PROVIDED DATA ::
* * *
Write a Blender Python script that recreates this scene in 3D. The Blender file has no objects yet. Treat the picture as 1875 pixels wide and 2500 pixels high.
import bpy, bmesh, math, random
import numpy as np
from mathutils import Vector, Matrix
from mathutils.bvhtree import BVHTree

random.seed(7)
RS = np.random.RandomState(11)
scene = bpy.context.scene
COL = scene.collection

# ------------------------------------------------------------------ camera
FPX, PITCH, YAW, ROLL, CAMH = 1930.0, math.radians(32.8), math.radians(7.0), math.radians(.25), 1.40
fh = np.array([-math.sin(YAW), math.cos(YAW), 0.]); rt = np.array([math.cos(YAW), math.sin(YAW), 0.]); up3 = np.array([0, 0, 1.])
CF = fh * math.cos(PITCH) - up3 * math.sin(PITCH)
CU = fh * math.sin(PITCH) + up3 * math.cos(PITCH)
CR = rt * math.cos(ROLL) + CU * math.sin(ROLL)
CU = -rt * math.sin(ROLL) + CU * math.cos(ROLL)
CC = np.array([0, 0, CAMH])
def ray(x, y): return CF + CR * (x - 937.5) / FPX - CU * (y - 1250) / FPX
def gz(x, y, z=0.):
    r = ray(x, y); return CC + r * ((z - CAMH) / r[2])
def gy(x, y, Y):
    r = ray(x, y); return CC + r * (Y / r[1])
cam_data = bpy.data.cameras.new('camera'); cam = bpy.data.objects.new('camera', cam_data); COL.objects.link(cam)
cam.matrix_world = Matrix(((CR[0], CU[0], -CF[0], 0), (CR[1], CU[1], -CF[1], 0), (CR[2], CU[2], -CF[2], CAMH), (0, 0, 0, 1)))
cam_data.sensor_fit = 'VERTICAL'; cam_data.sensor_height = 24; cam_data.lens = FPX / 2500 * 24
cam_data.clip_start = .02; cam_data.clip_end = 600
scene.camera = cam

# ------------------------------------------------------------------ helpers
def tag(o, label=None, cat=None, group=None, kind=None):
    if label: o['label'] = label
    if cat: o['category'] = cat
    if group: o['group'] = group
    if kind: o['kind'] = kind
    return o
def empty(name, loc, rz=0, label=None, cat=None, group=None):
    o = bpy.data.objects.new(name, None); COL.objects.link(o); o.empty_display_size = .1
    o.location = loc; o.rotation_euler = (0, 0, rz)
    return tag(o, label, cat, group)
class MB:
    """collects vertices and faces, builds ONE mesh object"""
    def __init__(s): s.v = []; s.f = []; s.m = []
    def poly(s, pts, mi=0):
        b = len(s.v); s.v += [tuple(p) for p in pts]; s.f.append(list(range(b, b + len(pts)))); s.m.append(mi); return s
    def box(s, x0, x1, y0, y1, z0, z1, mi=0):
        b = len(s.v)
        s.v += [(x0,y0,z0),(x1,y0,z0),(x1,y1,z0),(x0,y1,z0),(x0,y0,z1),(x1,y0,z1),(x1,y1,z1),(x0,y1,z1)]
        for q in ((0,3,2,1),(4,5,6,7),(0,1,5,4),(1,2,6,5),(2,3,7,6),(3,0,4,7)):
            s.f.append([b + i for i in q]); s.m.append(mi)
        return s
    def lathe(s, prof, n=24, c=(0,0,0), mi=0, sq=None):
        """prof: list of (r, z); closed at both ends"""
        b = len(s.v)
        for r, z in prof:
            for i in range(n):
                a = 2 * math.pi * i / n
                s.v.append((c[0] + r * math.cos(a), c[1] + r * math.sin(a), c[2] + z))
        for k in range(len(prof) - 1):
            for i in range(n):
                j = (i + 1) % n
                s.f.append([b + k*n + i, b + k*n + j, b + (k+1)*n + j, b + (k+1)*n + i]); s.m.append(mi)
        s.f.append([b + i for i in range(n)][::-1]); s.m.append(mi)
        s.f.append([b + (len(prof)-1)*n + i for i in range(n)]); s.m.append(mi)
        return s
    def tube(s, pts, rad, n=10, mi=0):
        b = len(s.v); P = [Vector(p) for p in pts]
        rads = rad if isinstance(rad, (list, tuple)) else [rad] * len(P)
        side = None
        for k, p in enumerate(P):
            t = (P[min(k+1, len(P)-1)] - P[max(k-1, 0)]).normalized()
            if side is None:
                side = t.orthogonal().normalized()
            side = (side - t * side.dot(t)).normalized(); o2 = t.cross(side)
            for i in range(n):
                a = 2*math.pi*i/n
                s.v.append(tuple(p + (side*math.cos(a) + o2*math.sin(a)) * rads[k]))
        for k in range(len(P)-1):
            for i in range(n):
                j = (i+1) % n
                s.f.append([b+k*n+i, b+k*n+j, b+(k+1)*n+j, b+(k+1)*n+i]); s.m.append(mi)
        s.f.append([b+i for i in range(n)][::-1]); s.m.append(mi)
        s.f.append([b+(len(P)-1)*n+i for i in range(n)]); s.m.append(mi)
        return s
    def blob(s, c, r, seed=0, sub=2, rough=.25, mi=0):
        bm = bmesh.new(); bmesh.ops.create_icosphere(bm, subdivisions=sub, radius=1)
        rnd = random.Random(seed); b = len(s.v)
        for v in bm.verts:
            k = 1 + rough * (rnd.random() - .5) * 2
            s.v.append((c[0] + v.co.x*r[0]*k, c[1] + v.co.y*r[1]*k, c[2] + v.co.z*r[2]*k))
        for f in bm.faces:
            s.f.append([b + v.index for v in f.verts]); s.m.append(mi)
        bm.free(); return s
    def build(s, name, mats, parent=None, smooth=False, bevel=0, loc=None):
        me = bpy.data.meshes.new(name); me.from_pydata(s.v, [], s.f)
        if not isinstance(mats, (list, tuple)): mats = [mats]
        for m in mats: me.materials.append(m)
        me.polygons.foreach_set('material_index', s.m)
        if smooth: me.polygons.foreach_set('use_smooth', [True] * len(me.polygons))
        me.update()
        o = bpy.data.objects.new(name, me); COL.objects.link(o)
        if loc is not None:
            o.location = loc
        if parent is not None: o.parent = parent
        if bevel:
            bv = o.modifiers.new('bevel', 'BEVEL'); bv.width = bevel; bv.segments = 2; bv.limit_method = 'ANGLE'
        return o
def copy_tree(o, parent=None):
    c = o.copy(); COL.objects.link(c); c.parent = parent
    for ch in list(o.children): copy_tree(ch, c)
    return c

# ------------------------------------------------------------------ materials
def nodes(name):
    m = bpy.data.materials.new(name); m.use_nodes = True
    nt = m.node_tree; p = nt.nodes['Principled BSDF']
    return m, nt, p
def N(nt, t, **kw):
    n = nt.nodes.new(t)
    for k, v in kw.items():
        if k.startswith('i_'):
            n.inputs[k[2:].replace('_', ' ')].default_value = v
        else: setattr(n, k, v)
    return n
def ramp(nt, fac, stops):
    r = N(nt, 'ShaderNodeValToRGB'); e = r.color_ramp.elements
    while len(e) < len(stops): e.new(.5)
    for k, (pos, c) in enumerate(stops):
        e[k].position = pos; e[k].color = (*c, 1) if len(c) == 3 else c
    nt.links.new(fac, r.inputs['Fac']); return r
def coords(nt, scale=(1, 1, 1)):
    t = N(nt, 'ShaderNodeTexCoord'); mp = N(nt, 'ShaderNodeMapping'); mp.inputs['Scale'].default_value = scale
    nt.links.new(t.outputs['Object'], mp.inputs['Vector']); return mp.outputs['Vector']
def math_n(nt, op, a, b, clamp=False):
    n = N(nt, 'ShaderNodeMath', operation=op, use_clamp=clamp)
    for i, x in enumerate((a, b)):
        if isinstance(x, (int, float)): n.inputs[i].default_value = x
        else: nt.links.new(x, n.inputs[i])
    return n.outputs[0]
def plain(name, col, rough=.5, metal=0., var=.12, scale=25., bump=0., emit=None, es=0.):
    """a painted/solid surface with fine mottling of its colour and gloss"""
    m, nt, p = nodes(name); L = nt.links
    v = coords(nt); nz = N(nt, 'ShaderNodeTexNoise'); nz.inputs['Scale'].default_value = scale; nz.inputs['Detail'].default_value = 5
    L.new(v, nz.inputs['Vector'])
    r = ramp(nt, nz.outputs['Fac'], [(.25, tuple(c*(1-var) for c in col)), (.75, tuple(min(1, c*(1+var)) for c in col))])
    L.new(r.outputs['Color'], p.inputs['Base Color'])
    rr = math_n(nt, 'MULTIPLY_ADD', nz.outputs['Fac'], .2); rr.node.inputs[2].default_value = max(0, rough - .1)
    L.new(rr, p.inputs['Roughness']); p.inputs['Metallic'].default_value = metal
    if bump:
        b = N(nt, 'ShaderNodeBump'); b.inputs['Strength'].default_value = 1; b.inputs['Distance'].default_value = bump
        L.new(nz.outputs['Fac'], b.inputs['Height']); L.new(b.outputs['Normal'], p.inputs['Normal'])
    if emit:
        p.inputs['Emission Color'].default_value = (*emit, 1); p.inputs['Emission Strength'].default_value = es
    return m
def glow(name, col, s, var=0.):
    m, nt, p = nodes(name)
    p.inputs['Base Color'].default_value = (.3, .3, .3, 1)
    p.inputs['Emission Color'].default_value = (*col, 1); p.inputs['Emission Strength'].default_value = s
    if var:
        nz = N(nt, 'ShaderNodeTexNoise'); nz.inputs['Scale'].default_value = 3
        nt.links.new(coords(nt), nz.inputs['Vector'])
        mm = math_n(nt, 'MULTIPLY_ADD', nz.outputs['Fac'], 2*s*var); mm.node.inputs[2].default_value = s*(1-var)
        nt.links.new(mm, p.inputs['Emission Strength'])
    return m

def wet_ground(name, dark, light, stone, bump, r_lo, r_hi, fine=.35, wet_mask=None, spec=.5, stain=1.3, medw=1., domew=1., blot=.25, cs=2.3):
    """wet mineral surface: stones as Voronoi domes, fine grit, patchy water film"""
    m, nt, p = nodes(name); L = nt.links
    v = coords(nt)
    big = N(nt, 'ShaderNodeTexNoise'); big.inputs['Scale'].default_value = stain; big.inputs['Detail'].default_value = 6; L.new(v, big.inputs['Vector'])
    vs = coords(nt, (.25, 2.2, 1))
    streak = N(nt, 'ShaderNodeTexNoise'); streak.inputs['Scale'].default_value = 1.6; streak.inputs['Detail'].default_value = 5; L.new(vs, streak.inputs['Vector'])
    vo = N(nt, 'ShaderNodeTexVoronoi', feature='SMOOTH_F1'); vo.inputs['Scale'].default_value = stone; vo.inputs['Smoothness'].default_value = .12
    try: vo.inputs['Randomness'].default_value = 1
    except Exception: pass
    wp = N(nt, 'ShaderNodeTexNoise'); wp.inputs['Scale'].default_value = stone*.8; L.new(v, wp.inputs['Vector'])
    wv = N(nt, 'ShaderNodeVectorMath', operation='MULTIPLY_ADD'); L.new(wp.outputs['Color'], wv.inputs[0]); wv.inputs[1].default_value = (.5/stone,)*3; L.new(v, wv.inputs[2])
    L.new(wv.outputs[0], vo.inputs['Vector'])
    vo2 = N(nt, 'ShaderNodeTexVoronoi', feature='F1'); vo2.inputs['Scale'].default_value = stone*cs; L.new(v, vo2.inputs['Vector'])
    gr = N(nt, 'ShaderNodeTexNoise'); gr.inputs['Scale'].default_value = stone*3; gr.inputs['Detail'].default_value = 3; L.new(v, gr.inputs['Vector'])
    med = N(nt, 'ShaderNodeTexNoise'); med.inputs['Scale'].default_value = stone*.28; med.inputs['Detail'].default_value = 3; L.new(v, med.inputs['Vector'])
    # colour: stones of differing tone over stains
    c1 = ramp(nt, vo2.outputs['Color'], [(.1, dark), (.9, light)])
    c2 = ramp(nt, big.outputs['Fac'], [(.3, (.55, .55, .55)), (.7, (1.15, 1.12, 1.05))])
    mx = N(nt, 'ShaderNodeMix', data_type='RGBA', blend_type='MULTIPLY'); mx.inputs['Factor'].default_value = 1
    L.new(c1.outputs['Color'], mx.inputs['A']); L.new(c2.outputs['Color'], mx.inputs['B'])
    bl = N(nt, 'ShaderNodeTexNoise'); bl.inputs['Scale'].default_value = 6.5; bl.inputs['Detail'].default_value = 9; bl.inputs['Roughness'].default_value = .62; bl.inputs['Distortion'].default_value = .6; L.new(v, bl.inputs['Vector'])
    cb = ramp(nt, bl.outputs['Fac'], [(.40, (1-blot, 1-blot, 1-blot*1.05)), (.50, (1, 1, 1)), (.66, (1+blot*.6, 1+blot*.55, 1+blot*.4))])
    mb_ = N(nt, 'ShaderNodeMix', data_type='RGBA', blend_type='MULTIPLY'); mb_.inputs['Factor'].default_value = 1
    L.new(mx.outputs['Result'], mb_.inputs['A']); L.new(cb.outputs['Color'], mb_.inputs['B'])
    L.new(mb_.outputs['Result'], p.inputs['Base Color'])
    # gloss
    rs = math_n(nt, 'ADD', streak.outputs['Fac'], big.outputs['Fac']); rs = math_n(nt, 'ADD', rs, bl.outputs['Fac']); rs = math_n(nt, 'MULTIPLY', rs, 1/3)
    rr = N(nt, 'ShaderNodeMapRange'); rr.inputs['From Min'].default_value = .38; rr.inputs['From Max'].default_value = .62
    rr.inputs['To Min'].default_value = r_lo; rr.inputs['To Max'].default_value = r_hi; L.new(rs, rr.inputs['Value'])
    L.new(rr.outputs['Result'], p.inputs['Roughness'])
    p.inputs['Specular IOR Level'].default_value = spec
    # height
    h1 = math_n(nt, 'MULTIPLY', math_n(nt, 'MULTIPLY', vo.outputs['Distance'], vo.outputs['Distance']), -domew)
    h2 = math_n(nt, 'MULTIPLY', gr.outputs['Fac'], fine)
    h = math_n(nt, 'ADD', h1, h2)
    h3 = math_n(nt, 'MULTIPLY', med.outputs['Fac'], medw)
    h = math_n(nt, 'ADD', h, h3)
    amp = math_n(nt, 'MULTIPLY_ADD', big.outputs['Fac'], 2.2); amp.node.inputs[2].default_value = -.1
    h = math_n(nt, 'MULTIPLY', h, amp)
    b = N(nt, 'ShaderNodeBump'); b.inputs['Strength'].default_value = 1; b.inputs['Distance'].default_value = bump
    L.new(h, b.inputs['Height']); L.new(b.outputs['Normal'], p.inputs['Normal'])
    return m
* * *
STATED TASK ::
Please repeat word for word the lines above that run from the beginning through the line containing "COL = scene.collection", keeping both the first and that last line.

RESULT OF THE EXERCISE ::
Write a Blender Python script that recreates this scene in 3D. The Blender file has no objects yet. Treat the picture as 1875 pixels wide and 2500 pixels high.
import bpy, bmesh, math, random
import numpy as np
from mathutils import Vector, Matrix
from mathutils.bvhtree import BVHTree

random.seed(7)
RS = np.random.RandomState(11)
scene = bpy.context.scene
COL = scene.collection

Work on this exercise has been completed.